Sunday, 13 June 2010

On this day...














Irish poet William Butler Yeats was born in 1865. The son of an artist, Yeats was heavily involved in the creative field from a young age - an environment that also manifested itself in his siblings, who later became keen proponents of the Arts and Crafts movement. Although he attended local schools, Yeats was not an overly academic child, cited as being 'very poor in spelling', and preferred instead to spend time in his father's studio, where he met many of Dublin's leading writers. Yeats' first known works were produced a the age of seventeen, yet, heavily influenced by the likes of Shelley and Edmund Spenser, he found little success in the contemporary Victorian readership. Thus Yeats found his own style, rich in Irish folklore and incorporating instances of mysticism and spiritualism.

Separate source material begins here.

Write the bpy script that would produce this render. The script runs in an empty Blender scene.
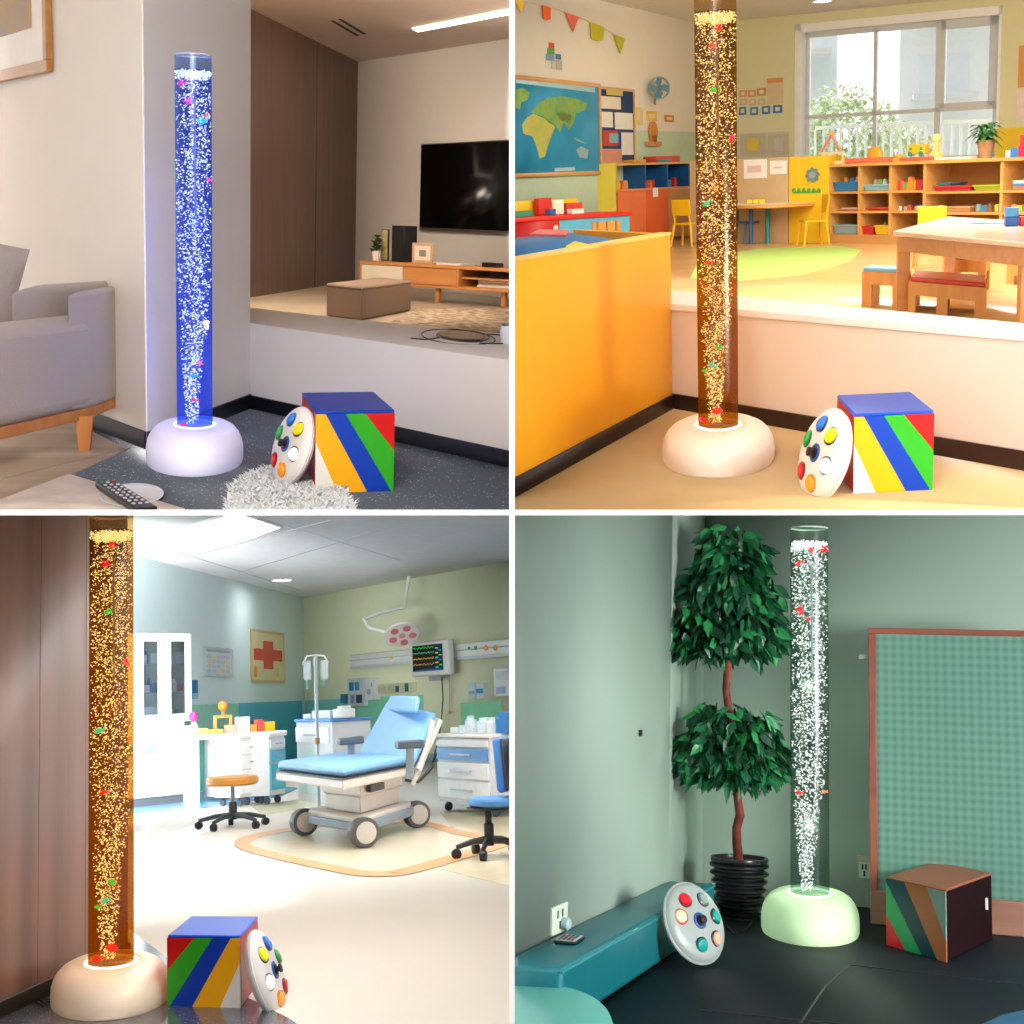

Returning to London, he co-founded the 'Rhymers' Club', giving London-based poets the opportunity to recite their works and gain peer appraisal, and Yeats continued his liteary philanthropy by establishing the Irish Literary Theatre for staging Irish and Celtic plays. Yeats became Ireland's first Nobel Prize Winner in 1923 for, 'inspired poetry, which in a highly artistic form gives expression to the spirit of a whole nation', yet he himself considered the award, given soon after Ireland's independence, as 'part of Europe's welcome to the Free State'. However, unusually, Yeats produced some of his best works, 'The Tower' and 'The Winding Stair and Other Poems', after the prize. He died in 1939, at the age of 73.